Em uma revolução socialista costuma ocorrer o oposto do que ocorreu no surgimento do Estado Ateniense (um dos primeiros a aparecer), onde a autoridade do povo é substituída pelo exército ligado aos exploradores. Na China, o exército representa o povo, que é a autoridade real. Temos em conta que regime de trabalho e a distribuição mudam muito em um Estado-Comuna. A China se apoia na predominância de consciência de classe das massas, principalmente nas esferas de poder e, portanto, criando vínculos superficiais entre cidadãos, acabando por levar a um desenvolvimento que conduz ao que Lênin chamava de capitalismo de Estado e o socialismo, onde a democratização das trocas acaba ocorrendo de acordo com as necessidades de distribuição de renda e socialização dos modos de produção. Outrossim, o desenvolvimento, na medida que realiza uma economia planificada (esta o centro da economia chinesa, e a chave de sua vitória), foge das leis de exploração do mercado financeiro e desenvolve uma economia muito mais proveitosa para o bem comum. Não existe a associação livre comunista na China ainda. A associação livre pode ser alcançada na medida em que quanto mais justa a troca, menos a necessidade de supervisão para que ela venha a existir. Mas algo mais próximo disso, e cada vez menos capitalista, faz parte do dia a dia do povo chinês.
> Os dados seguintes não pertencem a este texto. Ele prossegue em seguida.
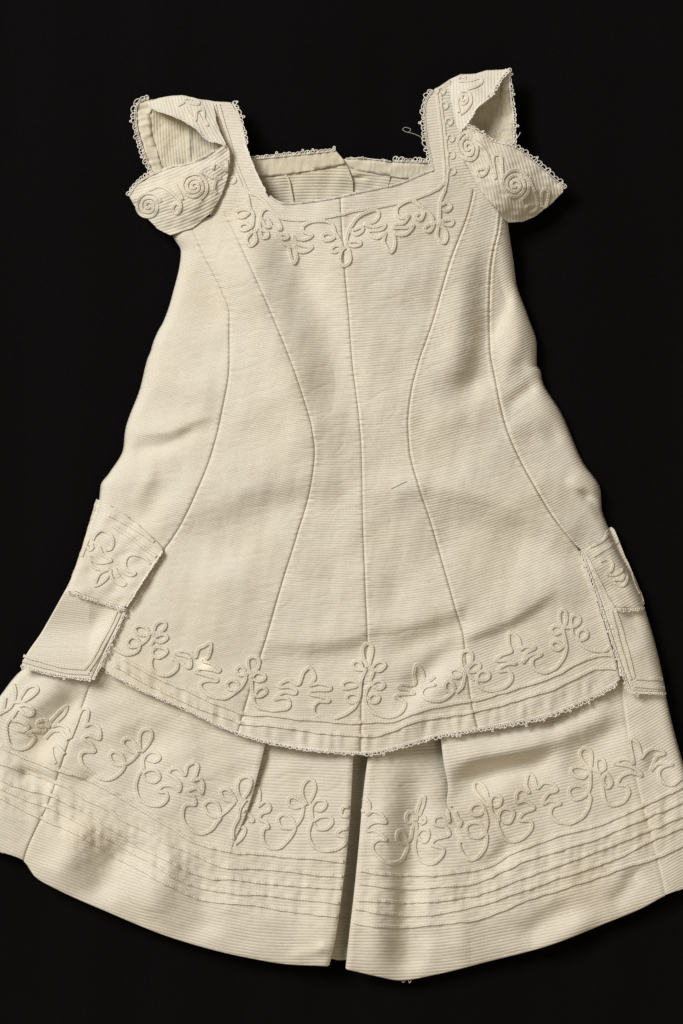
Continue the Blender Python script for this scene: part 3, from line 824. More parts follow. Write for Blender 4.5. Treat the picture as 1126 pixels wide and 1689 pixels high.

A colaboração entre campo e cidade existe desde as primeiras formações sociais, tendo de um lado os agricultores e de outro os artesãos. Países como a China precisam potencializar ambos os tipos de produção e auxiliá-los, dada esta combinação, a formar uma economia proveitosa, livre do capital financeiro. Na Revolução Francesa, os jacobinos e girondinos disputavam entre si pelas dimensões cosmopolitas que representavam. Disputavam as possibilidades da palavra “revolução” para a sua época. O jacobinismo, em muitos aspectos, se assemelha aos bolcheviques (1917) no que concerne ao seu caráter progressivo, porém de outra época. Dizem que o maoísmo foi a tradução do marxismo para as condições semi-coloniais ou que a revolução maoísta teria superado a bolchevique porque a primeira não havia sofrido nenhuma invasão após a tomada do poder, ao contrário dos bolcheviques, que foram agredidos após a revolução de 1917. No entanto, nada pode justificar os oito anos de guerra que ocorreram antes da revolução, quando Mao Tsé-Tung e o Partido Comunista Chinês não propuseram realmente uma revolução que trouxesse (nos termos dos bolcheviques) “Paz, Pão e Terra”.

A necessidade do capitalismo de Estado mesmo após a realização da revolução socialista se deve a que o próprio socialismo é uma expressão da transformação de um regime em outro. Ou seja, o socialismo surge das características estruturais do próprio capitalismo. A moeda, historicamente concebida assim, serve para regular as trocas. No capitalismo a moeda ainda é necessária para se obter coisas. No Estado-Comuna o socialismo já existe. No entanto, o comunismo, com a extinção do Estado e total ausência de moeda, encontra-se em processo de realização. Portanto, defendemos que o capitalismo dee Estado não é um fim em si, não guia todas as coisas; o que nos guia é o comunismo. No caso chinês, esse processo de transição socialista vem sendo impulsionado pelos soviets e pelo PCCh, de modo que podemos considerar que Fukuyama estava errado ao ditar o “fim da História”, pois o socialismo é o nosso futuro.